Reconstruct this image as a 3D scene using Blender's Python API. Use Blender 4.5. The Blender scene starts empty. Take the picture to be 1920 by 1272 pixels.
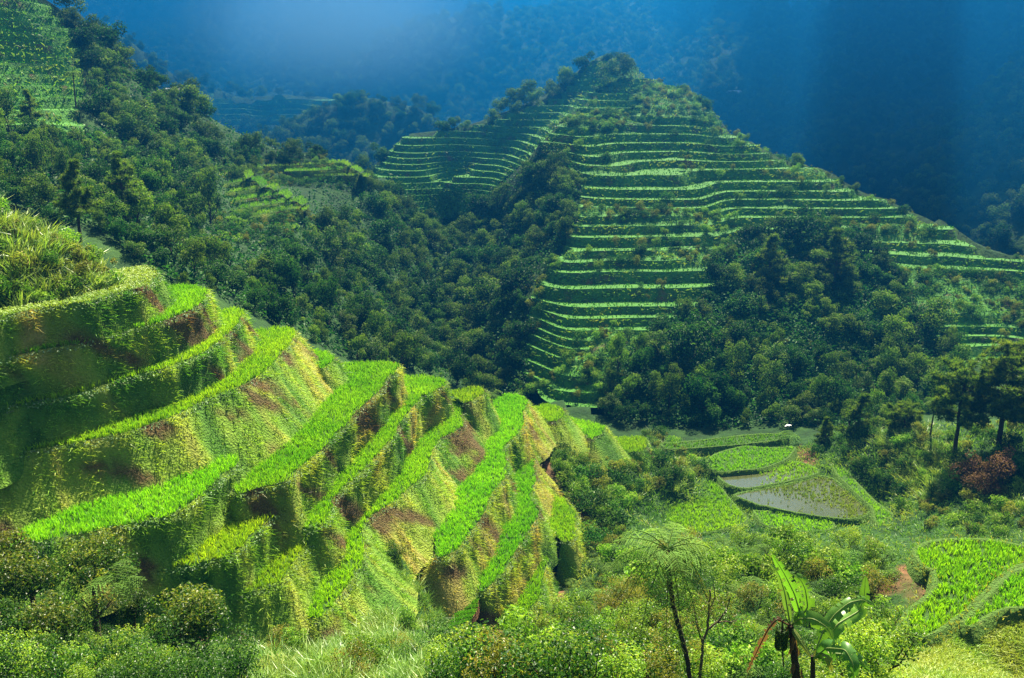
import bpy, math, random
import numpy as np
from mathutils import Vector, Matrix, Euler
rng = np.random.default_rng(7); random.seed(7)
S = bpy.context.scene; C = S.collection
R = math.radians
# ------------------------------------------------------------------ camera, light, exposure
F = 1800.0; HOR = 130.0; PITCH = math.atan((636 - HOR) / F)
cam = bpy.data.cameras.new('camera'); camo = bpy.data.objects.new('camera', cam); C.objects.link(camo)
cam.sensor_width = 36; cam.lens = 36 * F / 1920; cam.clip_start = .5; cam.clip_end = 4000
camo.location = (0, 0, 0); camo.rotation_euler = (math.pi / 2 - PITCH, 0, 0); S.camera = camo
SUN_AZ, SUN_EL = R(18), R(53)
w = bpy.data.worlds.new('World'); S.world = w; w.use_nodes = True
wn = w.node_tree.nodes; sky = wn.new('ShaderNodeTexSky'); sky.sky_type = 'NISHITA'; sky.sun_disc = False
sky.ozone_density = .2; sky.air_density = .8; sky.dust_density = 3; sky.sun_elevation = SUN_EL; sky.sun_rotation = SUN_AZ
bg = wn['Background']; w.node_tree.links.new(sky.outputs[0], bg.inputs[0]); bg.inputs[1].default_value = .052
sun = bpy.data.lights.new('sun', 'SUN'); suno = bpy.data.objects.new('sun', sun); C.objects.link(suno)
sun.energy = 5.0; sun.angle = R(.5); sun.color = (1, .91, .68)
sdir = Vector((math.sin(SUN_AZ) * math.cos(SUN_EL), math.cos(SUN_AZ) * math.cos(SUN_EL), math.sin(SUN_EL)))
suno.rotation_euler = sdir.to_track_quat('Z', 'Y').to_euler(); suno.location = (0, 0, 300)
S.view_settings.view_transform = 'Standard'; S.view_settings.look = 'None'; S.view_settings.exposure = 2.3
S.cycles.max_bounces = 6; S.cycles.diffuse_bounces = 2; S.cycles.glossy_bounces = 2; S.cycles.transmission_bounces = 3
S.cycles.volume_bounces = 0; S.cycles.use_fast_gi = False
HAZE_D = .0011; HAZE_C = (.008, .11, .32, 1); HAZE_G = .62
# ------------------------------------------------------------------ helpers
cp, sp = math.cos(PITCH), math.sin(PITCH)
def rays(p):
    p = np.atleast_2d(np.array(p, float)); x = (p[:, 0] - 960) / F; y = -(p[:, 1] - 636) / F
    return np.stack([x, cp + y * sp, -sp + y * cp], 1)
def at(px, py, Y): r = rays([(px, py)])[0]; return r * (Y / r[1])          # pixel ray at ground distance Y
def onz(p, z): r = rays(p); return r * (z / r[:, 2])[:, None]              # pixel rays on the level z
def hsh(i, j, s): 
    n = np.sin(i * 127.1 + j * 311.7 + s * 74.7) * 43758.5453; return n - np.floor(n)
def vnoise(x, y, s=0):
    i, j = np.floor(x), np.floor(y); f, g = x - i, y - j; f = f * f * (3 - 2 * f); g = g * g * (3 - 2 * g)
    return (hsh(i, j, s) * (1 - f) + hsh(i + 1, j, s) * f) * (1 - g) + (hsh(i, j + 1, s) * (1 - f) + hsh(i + 1, j + 1, s) * f) * g
def fbm(x, y, s=0, o=4):
    t = 0; a = .5
    for k in range(o): t = t + a * (vnoise(x, y, s + k) - .5) * 2; x = x * 2.03; y = y * 2.03; a *= .5
    return t
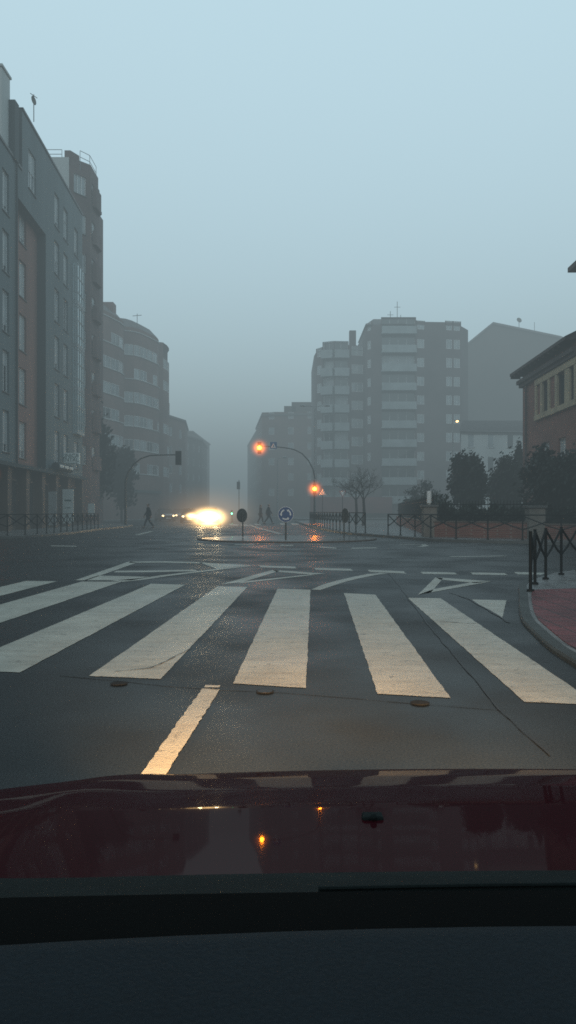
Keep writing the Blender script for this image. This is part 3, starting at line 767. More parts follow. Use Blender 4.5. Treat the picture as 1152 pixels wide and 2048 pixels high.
# roofs
b = MB(); cx0, cx1 = rf[0][0], P(812, 121).x
e0 = [(cx0 - .2, 121), (cx1, 120.4), (cx1, 134), (cx0 - .2, 134)]
r0 = [b.bm.verts.new((x, y, HR + .01)) for x, y in e0]
r1 = [b.bm.verts.new((x, y, HR + 1.7)) for x, y in ((P(748, 123).x, 124), (P(790, 123).x, 124), (P(790, 123).x, 131), (P(748, 123).x, 131))]
for i in range(4): b.bm.faces.new((r0[i], r0[(i + 1) % 4], r1[(i + 1) % 4], r1[i]))
b.bm.faces.new(r1); b.build('roof', M['slate'], bT)
b = MB(); b.prism([(x, y) for x, y in rf[3:7]] + [(P(925, 126).x, 127), (P(832, 126).x, 127)], HR, HR + .5); b.build('parapet', M['brickT'], bT)
b = MB(); base = lf[1:]; r0 = [b.bm.verts.new((x, y, HL + .01)) for x, y in base] ; r1 = [b.bm.verts.new((x * .4 + P(715, 131).x * .6, y + 4.2, HL + 1.7)) for x, y in base]
for i in range(len(base) - 1): b.bm.faces.new((r0[i], r0[i + 1], r1[i + 1], r1[i]))
b.build('roof', M['slate'], bT)
MB().box((P(706, 126).x, 127, HL + 1.9), (1.1, 1.1, 3.4)).build('chimney', M['brickT'], bT)
b = MB()
for px, h in ((798, 4.6), (784, 3.0), (805, 2.4)): x = P(px, 122).x; b.tube([(x, 124, HR), (x, 124, HR + h)], .05, 5); b.tube([(x - .5, 124, HR + h * .8), (x + .5, 124, HR + h * .8)], .04, 5)
b.build('aerial', M['signback'], bT)
MB().box((P(700, 122).x, 120, 2.1), (13, 1.2, 2.6)).build('shop_front', mat('red_front', (0.16, 0.05, 0.045), .7, .3, .5), bT)

# hazy gabled mass behind the tower
bG = thing('apartment_building', 'huge hazy gable-roofed mass looming to the right of the balcony tower', 'building', (38, 155, 0))
YG = 150.0
xl, xp, xr, xrr = P(915, YG).x, P(985, YG).x, P(1120, YG).x, P(1200, YG).x
b = MB(); zl, zp, zr = HT(705, YG), HT(648, YG), HT(676, YG)
ft = [(xl, 0), (xrr, 0), (xrr, zr - 3), (xr, zr), (xp, zp), (xl, zl)]
fr_ = [b.bm.verts.new((x, YG, z)) for x, z in ft]; bk_ = [b.bm.verts.new((x, YG + 20, z)) for x, z in ft]
b.bm.faces.new(fr_); b.bm.faces.new(bk_[::-1])
for i in (0, 1, 5): j = (i + 1) % 6; b.bm.faces.new((fr_[i], fr_[j], bk_[j], bk_[i]))
b.build('wall', M['hazeblock'], bG)
b = MB()
for i in (2, 3, 4):
    a, c = ft[i], ft[i + 1]
    b.quad((a[0], YG - .4, a[1] + .3), (c[0], YG - .4, c[1] + .3), (c[0], YG + 20, c[1] + .3), (a[0], YG + 20, a[1] + .3))
    b.quad((a[0], YG - .4, a[1] + .3), (c[0], YG - .4, c[1] + .3), (c[0], YG - .4, c[1] - .1), (a[0], YG - .4, a[1] - .1))
b.build('roof', M['slate'], bG)
b = MB(); x = P(1041, YG).x
b.tube([(x, YG + 1, zr), (x, YG + 1, zp + 1.2)], .06, 5); b.disc((x, YG + .9, zp + 1.0), (.3, -1, .4), .55, .06, 14); b.build('dish_aerial', M['signback'], bG)
x = P(1072, YG).x; b = MB(); b.tube([(x, YG + 1, zr), (x, YG + 1, zp + .6)], .05, 5); b.build('aerial', M['signback'], bG)

# pale low building behind the garden
random.seed(31)
t, c = block('apartment_building', 'low pale grey building with a pitched roof half hidden by the garden trees', [(P(922, 96).x, 96), (P(1045, 96).x, 97), (40, 110), (P(922, 108).x, 108)], HT(868, 96), 'white', 3, 2.3, winm=('glass', 'glass', 'glasspale'), sidesel=[0], z0=HT(990, 96), wh=1.9, ww=.45, sills=True)
b = MB(); z0_ = HT(868, 96) + .36; b.quad((P(918, 95.5).x, 95.5, z0_), (P(1050, 95.5).x, 96.5, z0_), (41, 103, z0_ + 2.2), (P(925, 103).x, 103, z0_ + 2.2)); b.build('roof', M['roof'], t)
# middle distance on the right side of the street
random.seed(41)
t, c = block('apartment_building', 'hazy brick block with a roof garden, left of the balcony tower', [(P(524, 150).x, 150), (P(640, 148).x, 148), (P(640, 170).x, 170), (P(512, 175).x, 175)], HT(832, 150), 'brickC', 6, 3.5, sidesel=[0, 3], winm=('shutter', 'glasspale'))
for px, w, h in ((580, 2.4, 2.2), (606, 4.6, 3.0), (560, 3.0, 1.0)): MB().box((P(px, 152).x, 153, HT(832, 150) + h / 2), (w, 3, h)).build('attic', M['hazeblock'], t)
t, c = block('apartment_building', 'faint lower block closing the right row far down the street', [(P(512, 182).x, 182), (P(560, 182).x, 182), (P(560, 215).x, 215), (P(495, 222).x, 222)], HT(865, 182), 'hazeblock', 5, 4, sidesel=[0, 3])

# ------------------------------------------------------------------ right: brick building with sandstone window band
bR = thing('school_building', 'rust-red brick building with sandstone window frames and a dark overhanging roof', 'building', (14, 40, 0))
def gx(Y): return 12.6 + 0.033 * Y
Y0, Y1 = 35.6, 45.0
sl = math.sqrt(1 + .033 ** 2)
b = MB()
bays = [(41.15, 1.25), (38.4, 1.4), (36.2, 1.3)]
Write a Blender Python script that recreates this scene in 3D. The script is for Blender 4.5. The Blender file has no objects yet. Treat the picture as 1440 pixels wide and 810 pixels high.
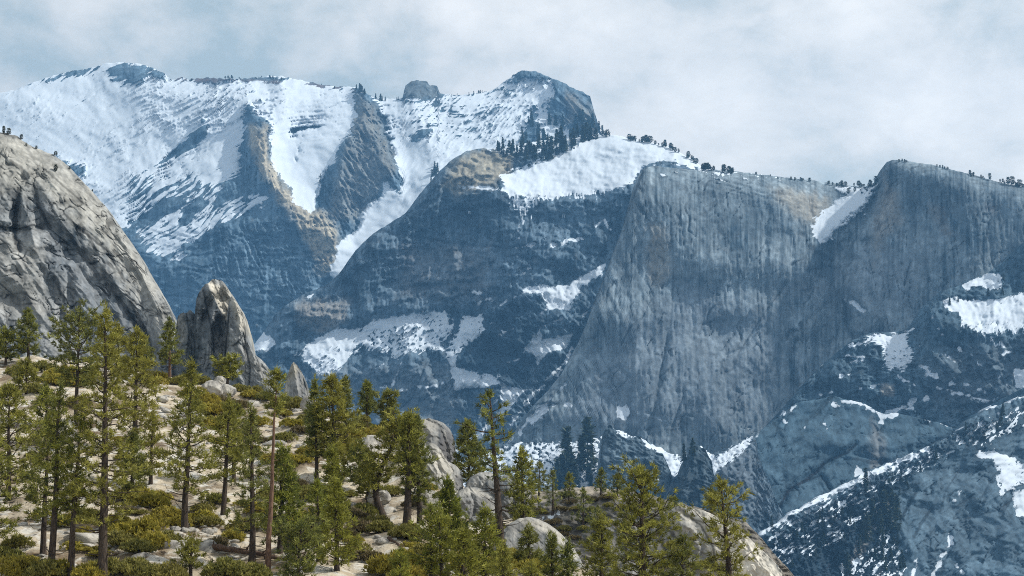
import bpy, math, random
import numpy as np
R = math.radians
random.seed(7)
C = bpy.context.scene.collection
sc = bpy.context.scene

# ------------------------------------------------------------------ camera
F = 2687.0                       # focal length in photo pixels (1440 wide, 30 degrees)
PITCH = math.atan((700 - 405) / F)
cp, sp = math.cos(PITCH), math.sin(PITCH)
cam = bpy.data.cameras.new("camera"); co = bpy.data.objects.new("camera", cam); C.objects.link(co)
cam.sensor_width = 36; cam.lens = 36 * F / 1440; cam.clip_start = 1; cam.clip_end = 60000
co.location = (0, 0, 0); co.rotation_euler = (R(90) + PITCH, 0, 0)
sc.camera = co

def ray(px, py):
    a = (np.asarray(px, float) - 720) / F; b = (405 - np.asarray(py, float)) / F
    return a, cp - b * sp, sp + b * cp
def P(px, py, Y):
    x, y, z = ray(px, py); s = Y / y
    return np.stack([x * s, y * s, z * s], -1)

# ------------------------------------------------------------------ numpy helpers
def pts(s): return np.array([[float(v) for v in q.split(',')] for q in s.split()])
_tab = {}
def gnoise(x, y, seed=0):
    if seed not in _tab:
        r = np.random.RandomState(seed + 11); a = r.rand(256, 256) * 2 * np.pi
        _tab[seed] = (np.cos(a).astype(np.float32), np.sin(a).astype(np.float32))
    gx, gy = _tab[seed]
    xi = np.floor(x).astype(np.int64); yi = np.floor(y).astype(np.int64)
    fx = (x - xi).astype(np.float32); fy = (y - yi).astype(np.float32)
    u = fx * fx * fx * (fx * (fx * 6 - 15) + 10); v = fy * fy * fy * (fy * (fy * 6 - 15) + 10)
    def g(i, j):
        a = (xi + i) & 255; b = (yi + j) & 255
        return gx[a, b] * (fx - i) + gy[a, b] * (fy - j)
    n0 = g(0, 0) * (1 - u) + g(1, 0) * u; n1 = g(0, 1) * (1 - u) + g(1, 1) * u
    return (n0 * (1 - v) + n1 * v) * 1.5
def fbm(x, y, o=4, seed=0, gain=.5):
    s = 0; a = 1.; t = 0
    for k in range(o):
        s = s + a * gnoise(x * 2.03 ** k + 17.3 * k, y * 2.03 ** k - 9.1 * k, seed + k); t += a; a *= gain
    return s / t * 1.4
def ridged(x, y, o=4, seed=0, gain=.5):
    s = 0; a = 1.; t = 0
    for k in range(o):
        s = s + a * (1 - 2 * np.abs(gnoise(x * 2.03 ** k + 7.7 * k, y * 2.03 ** k + 3.1 * k, seed + k))); t += a; a *= gain
    return s / t
def sstep(a, b, x):
    t = np.clip((x - a) / (b - a), 0, 1); return t * t * (3 - 2 * t)
def rot(px, py, ang):
    c, s = math.cos(R(ang)), math.sin(R(ang)); return px * c + py * s, -px * s + py * c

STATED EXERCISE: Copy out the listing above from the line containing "Write a Blender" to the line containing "return np.stack([x *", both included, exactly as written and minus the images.

RESULT:
Write a Blender Python script that recreates this scene in 3D. The script is for Blender 4.5. The Blender file has no objects yet. Treat the picture as 1440 pixels wide and 810 pixels high.
import bpy, math, random
import numpy as np
R = math.radians
random.seed(7)
C = bpy.context.scene.collection
sc = bpy.context.scene

# ------------------------------------------------------------------ camera
F = 2687.0                       # focal length in photo pixels (1440 wide, 30 degrees)
PITCH = math.atan((700 - 405) / F)
cp, sp = math.cos(PITCH), math.sin(PITCH)
cam = bpy.data.cameras.new("camera"); co = bpy.data.objects.new("camera", cam); C.objects.link(co)
cam.sensor_width = 36; cam.lens = 36 * F / 1440; cam.clip_start = 1; cam.clip_end = 60000
co.location = (0, 0, 0); co.rotation_euler = (R(90) + PITCH, 0, 0)
sc.camera = co

def ray(px, py):
    a = (np.asarray(px, float) - 720) / F; b = (405 - np.asarray(py, float)) / F
    return a, cp - b * sp, sp + b * cp
def P(px, py, Y):
    x, y, z = ray(px, py); s = Y / y
    return np.stack([x * s, y * s, z * s], -1)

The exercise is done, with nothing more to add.